Does this sound familiar?

You: “How was school?”

Teen:  “Fine.”

You: “What did you do today?”

Teen: “Nothing.”

When was the last time you spent some one on one time with your teen?  How can you have a good relationship with your teenager? Nothing takes the place of getting involved and interested in your teen’s life. We often think of quality time for very young children, but this term still applies when they are teenagers. We forget about it because they’ve seemingly reached that age of “not wanting to be seen with us.”

It’s really the quality of time, not the quantity.  It may take a bit of work to figure out the best way to do this, but trust me, it’s worth it!  What do you think they might say if you asked them to teach YOU something that they’re good at?  Ask them to teach you the “quirks” of texting so that you can communicate with them on their terms.  Ask them what they like best about what they’re studying and YOU study up on that subject so that you have another commonality.  Take walks, hike, bike, attend art, music or dance classes, etc.  Make sure it’s their choice of activity.  Don’t go to the movies unless you both commit to 15-30 minutes of discussion of the movie once it’s over.  The object of this exercise is to communicate, not be entertained.

Do you really Listen to them?

Always pay really close attention to what your teens are saying to you.  Look them straight in the eyes and let them know you care about what they are saying!  When they realize you’re really interested, they typically will let go and really talk to you.  You’ve got to be prepared to stop what you’re doing and listen if they want to talk.  They want to share something with you!  How cool is that?  Isn’t this what we’re striving for?

Everyone has ridiculous schedules in today’s world.  Finding family time can also be difficult, but to keep communication open, you have to make the time.  Meals are a terrific place to start. Try to have at least one if not more sit-down family meals per week. Find a common topic for conversation, and let the family know ahead of time so that everyone can find a tidbit or two to add to the conversation.

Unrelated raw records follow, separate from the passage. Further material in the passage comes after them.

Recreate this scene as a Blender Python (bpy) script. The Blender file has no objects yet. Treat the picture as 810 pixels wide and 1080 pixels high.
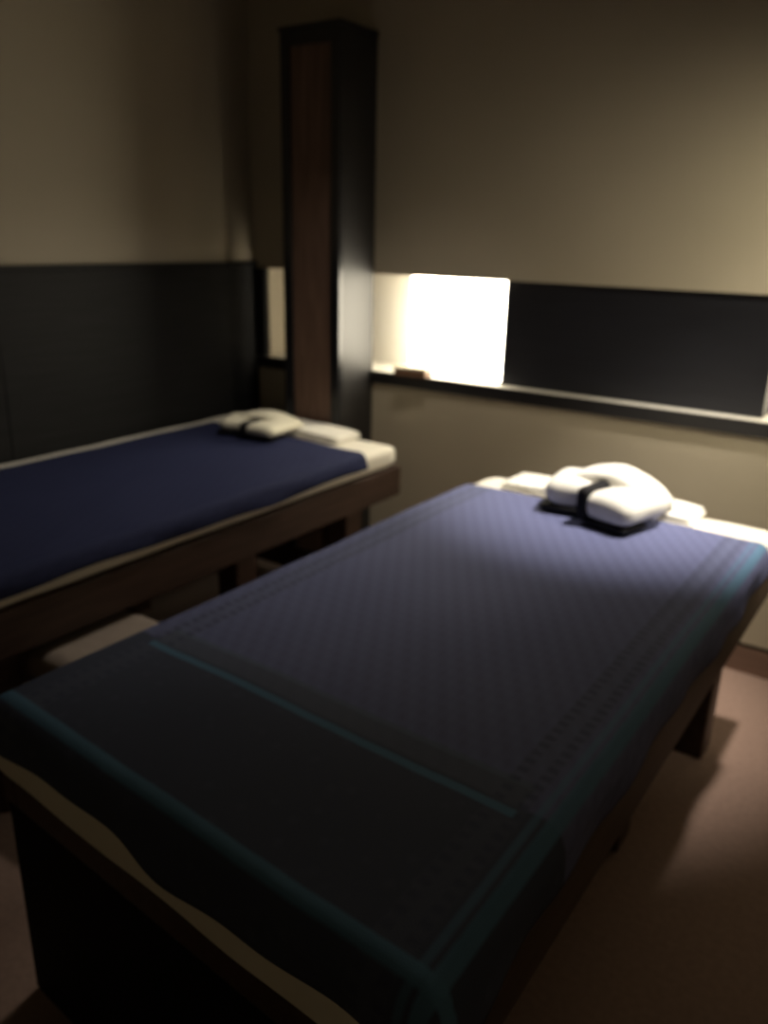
import bpy, bmesh, math, random
from mathutils import Vector, Matrix, noise
random.seed(3)
S = bpy.context.scene
COL = S.collection
PI = math.pi

# ------------------------------------------------------------------ materials
def mat(name, color, rough=0.6, spec=0.5, bump=None, vary=None, coat=0.0, sheen=0.0):
    """plain principled surface with procedural colour variation and bump"""
    m = bpy.data.materials.new(name); m.use_nodes = True
    nt = m.node_tree; N = nt.nodes; L = nt.links
    b = N['Principled BSDF']
    b.inputs['Base Color'].default_value = (*color, 1)
    b.inputs['Roughness'].default_value = rough
    b.inputs['Specular IOR Level'].default_value = spec
    b.inputs['Coat Weight'].default_value = coat
    b.inputs['Coat Roughness'].default_value = 0.12
    b.inputs['Sheen Weight'].default_value = sheen
    tc = N.new('ShaderNodeTexCoord')
    if vary:
        scale, amount, stretch = vary
        mp = N.new('ShaderNodeMapping'); mp.inputs['Scale'].default_value = stretch
        L.new(tc.outputs['Object'], mp.inputs['Vector'])
        nz = N.new('ShaderNodeTexNoise'); nz.inputs['Scale'].default_value = scale
        nz.inputs['Detail'].default_value = 5
        L.new(mp.outputs['Vector'], nz.inputs['Vector'])
        rp = N.new('ShaderNodeValToRGB')
        rp.color_ramp.elements[0].position = 0.3; rp.color_ramp.elements[1].position = 0.7
        rp.color_ramp.elements[0].color = (*[c*(1-amount) for c in color], 1)
        rp.color_ramp.elements[1].color = (*[min(1, c*(1+amount)) for c in color], 1)
        L.new(nz.outputs['Fac'], rp.inputs['Fac'])
        L.new(rp.outputs['Color'], b.inputs['Base Color'])
    if bump:
        scale, strength = bump
        nz = N.new('ShaderNodeTexNoise'); nz.inputs['Scale'].default_value = scale
        nz.inputs['Detail'].default_value = 4
        L.new(tc.outputs['Object'], nz.inputs['Vector'])
        bp = N.new('ShaderNodeBump'); bp.inputs['Strength'].default_value = strength
        bp.inputs['Distance'].default_value = 0.004
        L.new(nz.outputs['Fac'], bp.inputs['Height'])
        L.new(bp.outputs['Normal'], b.inputs['Normal'])
    return m

def emit(name, color, strength):
    m = bpy.data.materials.new(name); m.use_nodes = True
    nt = m.node_tree; nt.nodes.clear()
    e = nt.nodes.new('ShaderNodeEmission'); o = nt.nodes.new('ShaderNodeOutputMaterial')
    e.inputs['Color'].default_value = (*color, 1); e.inputs['Strength'].default_value = strength
    nt.links.new(e.outputs['Emission'], o.inputs['Surface'])
    return m

M = {}
M['wall'] = mat('beige wall paint', (0.46, 0.405, 0.31), 0.75, 0.3, bump=(90, 0.06), vary=(3, 0.03, (1, 1, 1)))
M['lining'] = mat('white recess lining', (0.72, 0.69, 0.62), 0.7, 0.3)
M['ceiling'] = mat('ceiling paint', (0.22, 0.20, 0.17), 0.9, 0.2)
M['carpet'] = mat('brown carpet', (0.28, 0.187, 0.150), 0.95, 0.1, bump=(350, 0.5), vary=(60, 0.12, (1, 1, 1)), sheen=0.2)
M['laminate'] = mat('black laminate', (0.012, 0.012, 0.014), 0.28, 0.5, vary=(14, 0.25, (0.3, 0.3, 6)))
M['colside'] = mat('satin black column side', (0.016, 0.015, 0.015), 0.45, 0.5, vary=(14, 0.2, (6, 6, 0.3)))
M['wallpanel'] = mat('black wall panelling', (0.012, 0.012, 0.013), 0.62, 0.25, vary=(14, 0.25, (0.3, 0.3, 6)))
M['nosing'] = mat('dark shelf wood', (0.016, 0.015, 0.016), 0.35, 0.4, vary=(10, 0.25, (0.3, 6, 6)))
M['panel'] = mat('dark panel', (0.013, 0.0135, 0.019), 0.42, 0.5, vary=(12, 0.15, (0.5, 5, 5)))
M['walnut'] = mat('brown inset wood', (0.175, 0.105, 0.076), 0.55, 0.3, vary=(9, 0.25, (8, 8, 0.5)))
M['bedwood'] = mat('dark bed wood', (0.062, 0.037, 0.028), 0.5, 0.35, vary=(9, 0.25, (6, 0.6, 6)))
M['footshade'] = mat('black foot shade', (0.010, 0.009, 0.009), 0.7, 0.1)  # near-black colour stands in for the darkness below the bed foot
M['skirt'] = mat('brown baseboard', (0.20, 0.125, 0.095), 0.5, 0.3, vary=(9, 0.15, (0.5, 6, 6)))
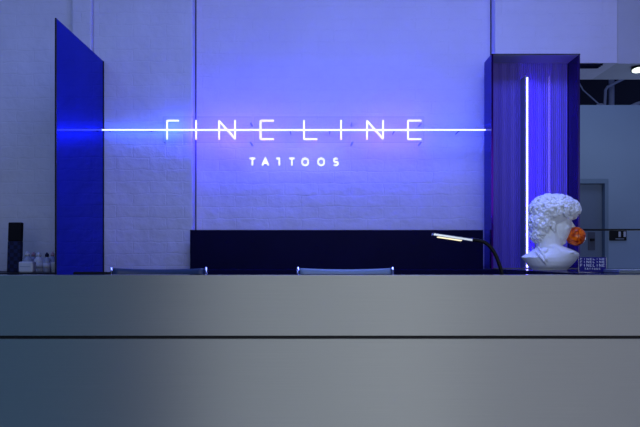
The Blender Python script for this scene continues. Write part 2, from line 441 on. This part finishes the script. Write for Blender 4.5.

Now here’s the glitch – even if you don’t agree with their opinions, find a way to listen, really listen to theirs.  This can be a difficult task, as it can be hard to really listen when all you want to do is tell them your opinion about something with which you don't agree. Whatever you do – Don’t judge them!  It may be best to admit there is a disagreement  and postpone the discussion until you can calm down and be rational.  Then you can go back and say something like, “I’m not sure I agree with all you said, and there are some things I don’t understand.  Let me think about this and we’ll pick it up tomorrow night at dinner.”  By setting a deadline for the conversation, you are acknowledging the importance of their opinion to you, and they will come back to finish up.  Isn’t communication the goal?